▸ **Your objective**
Extract, in full, the lines below, beginning at the first and ending with the line that contains "w.node_tree.nodes['Background'].inputs[1].default_value = 0.62". Pictures do not belong in the copy.

▸ **Stored data**

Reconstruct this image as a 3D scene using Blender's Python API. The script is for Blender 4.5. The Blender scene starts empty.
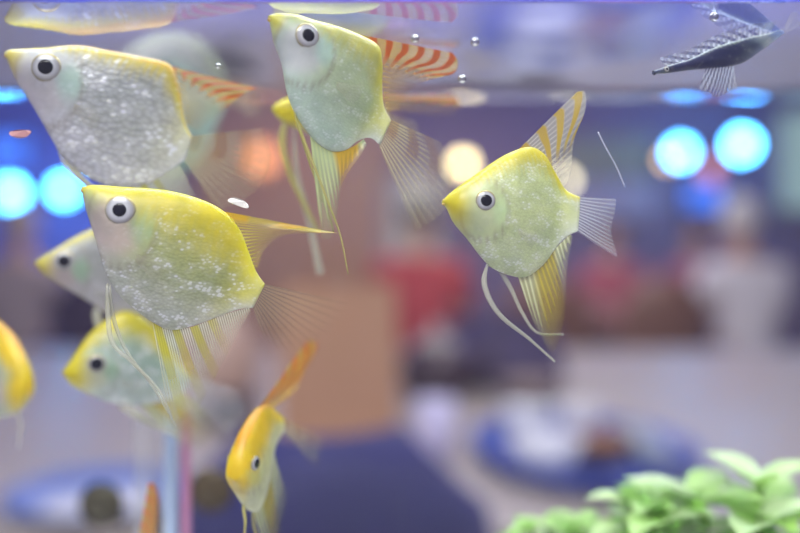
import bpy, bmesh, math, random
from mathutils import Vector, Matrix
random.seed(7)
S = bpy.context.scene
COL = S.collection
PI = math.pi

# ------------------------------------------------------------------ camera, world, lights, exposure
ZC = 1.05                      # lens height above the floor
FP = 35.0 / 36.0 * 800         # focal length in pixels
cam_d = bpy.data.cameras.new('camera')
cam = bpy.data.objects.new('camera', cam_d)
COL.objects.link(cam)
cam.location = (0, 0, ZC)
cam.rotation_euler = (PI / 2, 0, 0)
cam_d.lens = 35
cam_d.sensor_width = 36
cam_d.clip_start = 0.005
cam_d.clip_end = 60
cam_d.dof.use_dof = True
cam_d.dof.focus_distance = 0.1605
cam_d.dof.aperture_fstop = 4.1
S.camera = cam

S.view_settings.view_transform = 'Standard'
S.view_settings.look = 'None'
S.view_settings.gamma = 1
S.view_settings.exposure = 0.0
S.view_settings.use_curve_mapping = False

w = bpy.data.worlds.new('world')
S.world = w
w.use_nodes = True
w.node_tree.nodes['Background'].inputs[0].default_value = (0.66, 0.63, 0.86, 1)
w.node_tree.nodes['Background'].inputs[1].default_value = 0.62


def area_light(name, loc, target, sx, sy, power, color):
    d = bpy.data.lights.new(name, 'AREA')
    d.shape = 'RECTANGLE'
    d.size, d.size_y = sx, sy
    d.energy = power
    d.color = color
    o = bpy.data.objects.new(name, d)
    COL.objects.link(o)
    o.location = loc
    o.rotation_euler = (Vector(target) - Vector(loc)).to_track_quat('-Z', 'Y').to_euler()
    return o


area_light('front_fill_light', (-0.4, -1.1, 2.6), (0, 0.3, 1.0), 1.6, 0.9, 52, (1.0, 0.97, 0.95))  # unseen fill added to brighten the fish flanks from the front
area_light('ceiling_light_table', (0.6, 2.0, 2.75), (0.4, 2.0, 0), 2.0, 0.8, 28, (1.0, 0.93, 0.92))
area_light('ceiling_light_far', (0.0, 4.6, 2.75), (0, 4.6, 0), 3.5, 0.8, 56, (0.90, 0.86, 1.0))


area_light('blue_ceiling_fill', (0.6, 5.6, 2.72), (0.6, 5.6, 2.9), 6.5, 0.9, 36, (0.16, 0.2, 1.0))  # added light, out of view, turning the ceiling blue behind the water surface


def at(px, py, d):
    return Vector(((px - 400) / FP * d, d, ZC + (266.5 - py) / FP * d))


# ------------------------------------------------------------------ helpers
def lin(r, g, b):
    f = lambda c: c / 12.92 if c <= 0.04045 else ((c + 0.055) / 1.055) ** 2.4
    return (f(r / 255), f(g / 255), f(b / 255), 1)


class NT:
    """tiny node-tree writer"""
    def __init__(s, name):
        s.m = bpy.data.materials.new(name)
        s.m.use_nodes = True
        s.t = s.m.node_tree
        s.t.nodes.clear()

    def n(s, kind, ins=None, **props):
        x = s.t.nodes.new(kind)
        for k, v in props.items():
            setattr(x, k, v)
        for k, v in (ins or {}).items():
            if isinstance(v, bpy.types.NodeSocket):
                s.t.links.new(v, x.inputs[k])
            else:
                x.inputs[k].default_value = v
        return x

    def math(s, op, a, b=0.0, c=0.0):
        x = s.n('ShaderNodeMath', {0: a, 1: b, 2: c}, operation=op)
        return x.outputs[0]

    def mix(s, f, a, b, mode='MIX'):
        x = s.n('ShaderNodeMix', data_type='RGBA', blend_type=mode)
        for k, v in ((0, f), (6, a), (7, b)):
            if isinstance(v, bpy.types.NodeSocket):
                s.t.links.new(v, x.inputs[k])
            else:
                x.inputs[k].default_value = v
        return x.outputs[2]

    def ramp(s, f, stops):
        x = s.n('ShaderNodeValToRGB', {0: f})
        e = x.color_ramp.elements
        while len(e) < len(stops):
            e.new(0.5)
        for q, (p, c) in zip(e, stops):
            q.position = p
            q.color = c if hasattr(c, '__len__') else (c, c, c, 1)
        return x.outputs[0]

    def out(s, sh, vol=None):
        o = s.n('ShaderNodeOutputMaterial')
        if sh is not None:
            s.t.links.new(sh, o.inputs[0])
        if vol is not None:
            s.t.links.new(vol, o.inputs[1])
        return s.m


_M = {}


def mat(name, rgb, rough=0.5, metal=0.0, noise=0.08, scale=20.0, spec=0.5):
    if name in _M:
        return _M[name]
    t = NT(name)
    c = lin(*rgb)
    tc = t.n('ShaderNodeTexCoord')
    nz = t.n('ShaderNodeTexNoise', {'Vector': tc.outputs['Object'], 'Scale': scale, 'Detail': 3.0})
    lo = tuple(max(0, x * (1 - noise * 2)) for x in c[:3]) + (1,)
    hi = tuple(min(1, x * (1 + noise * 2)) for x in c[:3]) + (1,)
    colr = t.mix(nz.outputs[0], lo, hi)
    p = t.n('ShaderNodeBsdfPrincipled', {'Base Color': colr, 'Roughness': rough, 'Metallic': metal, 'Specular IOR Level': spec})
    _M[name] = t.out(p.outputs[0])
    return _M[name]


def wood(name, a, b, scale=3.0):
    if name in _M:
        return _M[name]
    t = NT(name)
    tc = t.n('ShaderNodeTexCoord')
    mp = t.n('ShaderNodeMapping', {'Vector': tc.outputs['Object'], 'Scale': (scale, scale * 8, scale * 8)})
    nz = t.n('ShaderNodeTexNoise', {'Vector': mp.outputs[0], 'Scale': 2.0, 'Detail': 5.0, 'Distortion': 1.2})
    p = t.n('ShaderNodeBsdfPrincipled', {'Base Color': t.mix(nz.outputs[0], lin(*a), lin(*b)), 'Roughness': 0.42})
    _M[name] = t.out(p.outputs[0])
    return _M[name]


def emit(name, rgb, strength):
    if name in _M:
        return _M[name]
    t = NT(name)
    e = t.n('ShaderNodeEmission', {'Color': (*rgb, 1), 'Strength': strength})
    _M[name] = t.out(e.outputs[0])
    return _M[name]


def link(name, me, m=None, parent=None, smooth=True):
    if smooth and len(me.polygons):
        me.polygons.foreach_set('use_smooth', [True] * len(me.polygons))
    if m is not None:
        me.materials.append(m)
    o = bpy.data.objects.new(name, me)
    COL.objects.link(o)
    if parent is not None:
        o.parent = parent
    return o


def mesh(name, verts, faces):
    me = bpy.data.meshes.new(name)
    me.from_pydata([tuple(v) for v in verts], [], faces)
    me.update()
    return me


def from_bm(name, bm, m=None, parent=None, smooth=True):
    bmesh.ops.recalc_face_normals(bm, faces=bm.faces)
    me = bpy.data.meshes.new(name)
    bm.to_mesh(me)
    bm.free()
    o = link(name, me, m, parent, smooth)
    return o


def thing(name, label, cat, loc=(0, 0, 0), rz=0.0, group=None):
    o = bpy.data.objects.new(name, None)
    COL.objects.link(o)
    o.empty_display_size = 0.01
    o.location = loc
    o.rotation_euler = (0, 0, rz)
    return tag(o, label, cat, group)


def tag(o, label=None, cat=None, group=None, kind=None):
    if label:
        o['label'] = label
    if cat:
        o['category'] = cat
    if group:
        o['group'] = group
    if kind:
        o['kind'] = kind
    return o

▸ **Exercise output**
Reconstruct this image as a 3D scene using Blender's Python API. The script is for Blender 4.5. The Blender scene starts empty.
import bpy, bmesh, math, random
from mathutils import Vector, Matrix
random.seed(7)
S = bpy.context.scene
COL = S.collection
PI = math.pi

# ------------------------------------------------------------------ camera, world, lights, exposure
ZC = 1.05                      # lens height above the floor
FP = 35.0 / 36.0 * 800         # focal length in pixels
cam_d = bpy.data.cameras.new('camera')
cam = bpy.data.objects.new('camera', cam_d)
COL.objects.link(cam)
cam.location = (0, 0, ZC)
cam.rotation_euler = (PI / 2, 0, 0)
cam_d.lens = 35
cam_d.sensor_width = 36
cam_d.clip_start = 0.005
cam_d.clip_end = 60
cam_d.dof.use_dof = True
cam_d.dof.focus_distance = 0.1605
cam_d.dof.aperture_fstop = 4.1
S.camera = cam

S.view_settings.view_transform = 'Standard'
S.view_settings.look = 'None'
S.view_settings.gamma = 1
S.view_settings.exposure = 0.0
S.view_settings.use_curve_mapping = False

w = bpy.data.worlds.new('world')
S.world = w
w.use_nodes = True
w.node_tree.nodes['Background'].inputs[0].default_value = (0.66, 0.63, 0.86, 1)
w.node_tree.nodes['Background'].inputs[1].default_value = 0.62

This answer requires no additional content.